What is the point of meditation?

Self-Knowledge. That’s it. We live in such a stressful, over-stimulated, results-driven society, made worse by our compulsive drives to stay busy and check social media. Meditation is about letting go of those expectations and agendas for a brief period and resting in moments of awareness.

Self-knowledge is the fundamental foundation of the Great Work. We notice our habits of mind, such as what we think we want vs. what we need; what we say vs. what we mean. Really knowing ourselves, including how we distract and harm ourselves, grounds us firmly and allows us to Know and Trust our aspirations and persevere when we are challenged.

And you will be challenged. Traditional Witchcraft is a “short path.” Some systems take the longer, safer route around and up the Mountain. When you choose to climb straight up that slope you may face obstacles, you may stumble, you may need to work harder than others.

“Keep pure your highest ideal, strive ever towards it, let naught stop you or turn you aside.”

Meditation is not about getting you something or bringing you somewhere. It is noticing what you have and where you are.

“And thou who thinkest to seek for me, know thy seeking and yearning shall avail thee not, unless thou knowest the mystery.”

Meditation  is not an ALTERED state of consciousness. It’s is the practice of accessing REAL consciousness unaltered by all your habits, obsessions, neuroses, anxieties, stresses, etc.

“And if that, which thou seekest, thou findest not with thee, thou wilt never find it without thee.”

What are the benefits of meditation?

The practice of daily meditation is reported to have many benefits:

Longer life
Youthful appearance
Improved stress management
Better relationships

We experience joy in the same we experience suffering. Both states are temporary experiences of our vast minds.  Meditation offers perspective, which is why that which is listed above can only ever be appreciated as a benefit, and not ever as the result, of meditation. 

Realise that much of suffering is a habit of our minds. It is created by our constructed egos to reinforce separateness for its own preservation, and yet because most sentient beings individualize and suffer this way, it is also what we all have in common. This ultimately reunites us all through understanding and compassion. Here is the Scourge and the Kiss of the Goddess.

“And remember all ye, that existence is pure joy, that all experience are sacraments, that all sorrows are but shadows; They pass and are done, but there is that which remains.”

Who is meditation for?

Meditation is for anyone with a mind and is not restricted to anyone from a specific religion or culture.

How do you meditate?

Sit in an appropriate position that is comfortable to you. Begin by focusing on your breath, the feeling in your chest, the sensation at the tip of your nose, or the count of your inhalation-exhalation. Simply observe your mind without participating in any thoughts that arise.  Start with 5 minutes daily and very gradually, as the months progress, increase that time.

Meditation is not about not-thinking, so don’t even try that, because it will feel awful!  You have a mind, so thoughts will come. Let them come and let them go.

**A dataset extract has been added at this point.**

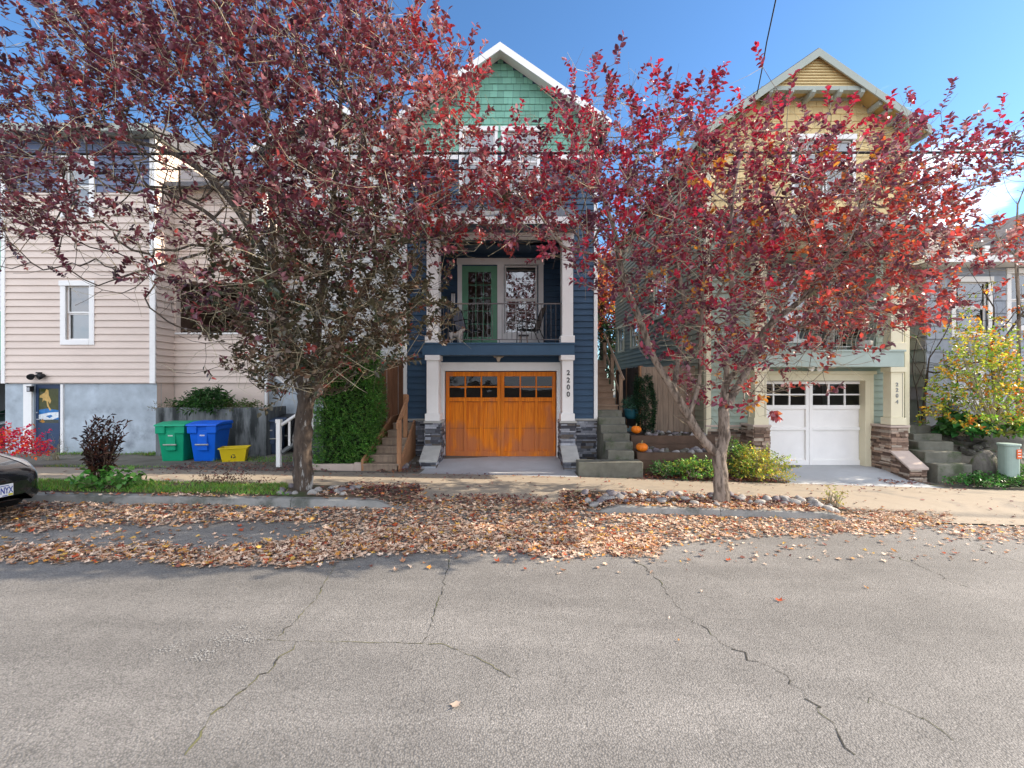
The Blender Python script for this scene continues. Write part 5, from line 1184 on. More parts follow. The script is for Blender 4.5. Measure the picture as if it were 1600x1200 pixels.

You may say to yourself “That is a thought” and then bring your focus back to your breath. That is the practice. 

Do not try to intentionally think or focus on an image or idea, though it may be worth noting  if a particular thought keeps popping up.

Do not fall asleep, though do notice if you catch yourself doing so, and take care to get more rest!
Do not feel bad if it is not what you expected.
Do not think that you can have a “good” or “bad” meditation. If you’re doing it, you’re doing it right.

How do Witches meditate?

By watching their mind, just like every other sentient being who’s got one.

There is no need to invoke deities or elements, visualize pentagrams or give prayers.

Many people need to formalize, ritualize and embellish something to make it interesting and motivate themselves. This bad habit comes with the good intention of commitment to starting but ends up being a crippling superstition that keeps you from meditation’s true purpose.

In my opinion, Witches should definitely have a regular practice, which should include meditation.

However:

Meditation is not an active expression of devotion towards The Divine, though this is important.

Meditation is not an intentional practice of energetic technique, though those are important.

Meditation is not about having psychic visions nor about developing that ability.

Meditation is not theory, learning or research. Keep reading, though, because learning is important!

Meditation is not even a combination of these important efforts.

There are other beneficial tools for self-knowledge other than meditation that I recommend:

When we journal about our life, dreams and magical practice, we observe and record. We also reflect and analyse our actions and reactions after they’ve happened. We may constructively criticize ourselves and note what we need to work on about ourselves.

When we go for psychotherapy, we entrust the responsibility of analysis to someone else. The psychotherapist does what they do, says the right thing to trigger us and to help us learn about ourselves.

None of these options are quite like meditation,  experiencing awareness in the moment without action or reaction. There is no substitution.

Why meditate in a specific position?

During meditation, the body is positioned intentionally to help the meditator. Different postures will affect the energetic flow of the body and will differently moderate physical responses. With experience, they will also trigger the right state of mind in the sitter. Some of us are less flexible and so we adapt the position the best we can. Even with no physical mobility, you can certainly still meditate.

What positions do you recommend?

Eyes open, spine straight like a stack of coins, neck aligned with spine, face directed gently downwards, gazing down your nose;

Tongue resting near the roof of the mouth. This moderates saliva accumulation.

“Closing the Lower Gate” or using a “Root Lock”: Slightly tightening the muscles of the anal sphincter, which activates the core and contains the circulation of energy within your body.

Seated cross-legged, right leg over left leg, in a lotus or semi-lotus position; or

Sitting up on a chair with palms resting downward on the top of your thighs;

Are there other techniques?

There are many! Some involve standing, walking and reciting mantras, staring at blank walls…

Different techniques appeal to different people – just please, remember the point. Choose one technique, stick to it, and do it. You can read all the books about meditation in the world but you’ll only benefit if you actually do it.